- _Written problem_: Copy every line of the data that contains the string "picture".

[Items from a dataset]
((
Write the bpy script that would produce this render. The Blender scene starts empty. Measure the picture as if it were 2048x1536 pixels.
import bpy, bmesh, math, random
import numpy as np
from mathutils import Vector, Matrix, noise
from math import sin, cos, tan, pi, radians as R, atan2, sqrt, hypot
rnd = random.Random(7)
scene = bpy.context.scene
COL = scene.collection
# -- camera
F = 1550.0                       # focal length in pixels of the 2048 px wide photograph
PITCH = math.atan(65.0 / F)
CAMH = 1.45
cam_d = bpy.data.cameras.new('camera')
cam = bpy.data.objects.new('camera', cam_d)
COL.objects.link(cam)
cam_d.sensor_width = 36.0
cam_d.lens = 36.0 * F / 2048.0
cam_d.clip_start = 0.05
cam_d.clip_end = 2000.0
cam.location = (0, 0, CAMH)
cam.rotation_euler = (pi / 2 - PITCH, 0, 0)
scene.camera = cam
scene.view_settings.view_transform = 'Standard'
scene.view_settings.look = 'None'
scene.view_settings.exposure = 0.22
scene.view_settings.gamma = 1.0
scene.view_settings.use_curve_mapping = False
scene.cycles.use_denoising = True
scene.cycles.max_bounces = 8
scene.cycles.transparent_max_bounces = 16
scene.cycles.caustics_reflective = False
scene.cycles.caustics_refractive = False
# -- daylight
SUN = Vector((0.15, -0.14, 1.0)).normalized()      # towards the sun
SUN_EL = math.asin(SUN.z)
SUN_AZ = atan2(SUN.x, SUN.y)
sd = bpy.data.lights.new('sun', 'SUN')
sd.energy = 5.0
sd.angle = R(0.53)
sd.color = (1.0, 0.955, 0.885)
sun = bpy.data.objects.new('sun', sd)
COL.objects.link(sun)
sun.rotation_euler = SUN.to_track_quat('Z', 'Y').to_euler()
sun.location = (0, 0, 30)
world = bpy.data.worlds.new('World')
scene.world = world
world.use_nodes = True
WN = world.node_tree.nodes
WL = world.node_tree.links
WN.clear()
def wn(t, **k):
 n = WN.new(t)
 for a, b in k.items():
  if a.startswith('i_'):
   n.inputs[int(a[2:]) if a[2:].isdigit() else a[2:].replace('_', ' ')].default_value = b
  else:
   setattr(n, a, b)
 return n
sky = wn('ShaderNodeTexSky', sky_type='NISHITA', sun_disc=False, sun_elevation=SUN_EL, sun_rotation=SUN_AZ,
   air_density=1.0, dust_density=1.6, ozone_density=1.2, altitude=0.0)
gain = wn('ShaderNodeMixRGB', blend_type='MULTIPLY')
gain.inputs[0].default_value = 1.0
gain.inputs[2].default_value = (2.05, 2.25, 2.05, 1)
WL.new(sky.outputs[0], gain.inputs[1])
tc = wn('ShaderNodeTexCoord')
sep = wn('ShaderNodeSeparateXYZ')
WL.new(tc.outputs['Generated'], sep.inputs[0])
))
((
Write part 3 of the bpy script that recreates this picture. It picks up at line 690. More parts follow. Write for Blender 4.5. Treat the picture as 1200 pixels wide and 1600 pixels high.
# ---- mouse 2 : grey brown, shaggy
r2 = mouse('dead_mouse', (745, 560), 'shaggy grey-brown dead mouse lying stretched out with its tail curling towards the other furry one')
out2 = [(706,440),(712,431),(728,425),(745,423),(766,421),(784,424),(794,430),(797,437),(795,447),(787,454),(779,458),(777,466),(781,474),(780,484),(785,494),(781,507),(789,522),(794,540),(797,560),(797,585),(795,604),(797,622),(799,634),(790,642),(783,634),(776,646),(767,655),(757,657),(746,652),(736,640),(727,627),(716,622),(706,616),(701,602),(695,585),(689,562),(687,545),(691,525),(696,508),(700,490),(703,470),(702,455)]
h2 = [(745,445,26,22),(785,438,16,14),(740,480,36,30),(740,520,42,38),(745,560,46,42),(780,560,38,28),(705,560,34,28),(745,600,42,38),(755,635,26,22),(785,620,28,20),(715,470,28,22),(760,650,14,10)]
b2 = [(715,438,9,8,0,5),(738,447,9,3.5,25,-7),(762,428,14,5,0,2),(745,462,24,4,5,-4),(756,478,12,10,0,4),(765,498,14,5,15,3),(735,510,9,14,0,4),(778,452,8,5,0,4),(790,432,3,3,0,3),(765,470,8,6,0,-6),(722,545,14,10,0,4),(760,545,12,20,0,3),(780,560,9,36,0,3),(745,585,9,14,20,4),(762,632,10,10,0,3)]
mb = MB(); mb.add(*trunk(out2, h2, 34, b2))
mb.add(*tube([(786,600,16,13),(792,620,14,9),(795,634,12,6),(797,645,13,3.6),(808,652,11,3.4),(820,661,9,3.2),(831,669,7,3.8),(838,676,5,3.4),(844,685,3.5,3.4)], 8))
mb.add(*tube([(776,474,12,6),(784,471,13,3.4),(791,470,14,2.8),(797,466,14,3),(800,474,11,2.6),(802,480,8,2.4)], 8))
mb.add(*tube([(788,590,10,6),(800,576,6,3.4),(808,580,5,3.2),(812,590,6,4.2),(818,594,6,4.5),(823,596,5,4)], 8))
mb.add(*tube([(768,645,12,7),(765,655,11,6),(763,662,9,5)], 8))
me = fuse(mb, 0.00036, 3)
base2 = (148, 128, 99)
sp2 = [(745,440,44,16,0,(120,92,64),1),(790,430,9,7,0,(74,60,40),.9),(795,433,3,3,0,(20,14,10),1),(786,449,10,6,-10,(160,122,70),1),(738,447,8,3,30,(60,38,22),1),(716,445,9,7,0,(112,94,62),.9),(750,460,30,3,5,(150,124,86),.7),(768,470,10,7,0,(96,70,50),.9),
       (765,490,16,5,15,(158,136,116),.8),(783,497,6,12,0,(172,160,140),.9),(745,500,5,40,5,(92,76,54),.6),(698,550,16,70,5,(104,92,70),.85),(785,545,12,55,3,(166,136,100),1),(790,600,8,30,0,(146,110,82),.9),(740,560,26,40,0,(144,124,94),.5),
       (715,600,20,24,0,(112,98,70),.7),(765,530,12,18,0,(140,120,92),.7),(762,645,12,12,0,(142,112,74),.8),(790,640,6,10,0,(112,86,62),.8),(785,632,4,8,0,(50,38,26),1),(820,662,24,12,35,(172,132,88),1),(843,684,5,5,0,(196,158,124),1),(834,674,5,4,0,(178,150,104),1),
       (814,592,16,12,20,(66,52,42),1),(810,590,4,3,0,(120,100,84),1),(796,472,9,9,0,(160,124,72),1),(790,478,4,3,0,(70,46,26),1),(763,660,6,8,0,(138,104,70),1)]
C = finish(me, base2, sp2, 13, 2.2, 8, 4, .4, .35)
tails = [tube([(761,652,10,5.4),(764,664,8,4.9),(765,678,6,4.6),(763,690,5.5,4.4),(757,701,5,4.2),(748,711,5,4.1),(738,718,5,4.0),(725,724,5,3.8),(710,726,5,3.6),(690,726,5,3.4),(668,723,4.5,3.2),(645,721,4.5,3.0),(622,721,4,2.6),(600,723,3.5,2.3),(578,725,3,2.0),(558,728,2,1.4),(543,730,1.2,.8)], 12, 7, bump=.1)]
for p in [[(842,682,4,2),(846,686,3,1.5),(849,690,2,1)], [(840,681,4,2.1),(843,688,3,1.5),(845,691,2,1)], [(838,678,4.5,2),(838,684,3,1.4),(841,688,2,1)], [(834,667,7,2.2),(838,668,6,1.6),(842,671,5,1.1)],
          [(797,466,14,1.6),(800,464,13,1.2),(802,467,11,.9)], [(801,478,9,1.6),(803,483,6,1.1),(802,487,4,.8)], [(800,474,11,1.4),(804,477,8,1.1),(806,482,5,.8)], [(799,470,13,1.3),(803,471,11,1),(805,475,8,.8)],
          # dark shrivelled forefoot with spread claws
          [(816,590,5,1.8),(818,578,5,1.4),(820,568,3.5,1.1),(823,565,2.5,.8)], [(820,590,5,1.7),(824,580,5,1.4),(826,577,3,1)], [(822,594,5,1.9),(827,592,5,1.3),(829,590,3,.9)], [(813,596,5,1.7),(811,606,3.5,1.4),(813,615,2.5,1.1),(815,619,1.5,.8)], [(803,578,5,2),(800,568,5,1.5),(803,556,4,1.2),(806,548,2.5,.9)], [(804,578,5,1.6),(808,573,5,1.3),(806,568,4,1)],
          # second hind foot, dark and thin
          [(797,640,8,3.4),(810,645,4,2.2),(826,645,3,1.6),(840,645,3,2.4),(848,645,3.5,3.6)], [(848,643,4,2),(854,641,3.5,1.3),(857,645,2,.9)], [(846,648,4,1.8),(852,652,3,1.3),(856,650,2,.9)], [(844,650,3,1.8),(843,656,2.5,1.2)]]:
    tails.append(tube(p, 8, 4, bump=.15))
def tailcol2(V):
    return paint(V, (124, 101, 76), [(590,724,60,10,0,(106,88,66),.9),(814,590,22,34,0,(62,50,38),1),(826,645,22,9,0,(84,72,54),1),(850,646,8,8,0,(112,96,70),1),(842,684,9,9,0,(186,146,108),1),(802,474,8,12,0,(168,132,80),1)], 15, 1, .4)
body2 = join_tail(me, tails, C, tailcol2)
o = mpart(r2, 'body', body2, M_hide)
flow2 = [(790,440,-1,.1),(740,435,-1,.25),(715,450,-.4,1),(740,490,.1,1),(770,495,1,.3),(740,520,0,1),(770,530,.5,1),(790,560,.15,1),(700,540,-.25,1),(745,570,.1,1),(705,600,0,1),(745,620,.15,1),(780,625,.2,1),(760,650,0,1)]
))
- _Reply_:
Write the bpy script that would produce this render. The Blender scene starts empty. Measure the picture as if it were 2048x1536 pixels.
Write part 3 of the bpy script that recreates this picture. It picks up at line 690. More parts follow. Write for Blender 4.5. Treat the picture as 1200 pixels wide and 1600 pixels high.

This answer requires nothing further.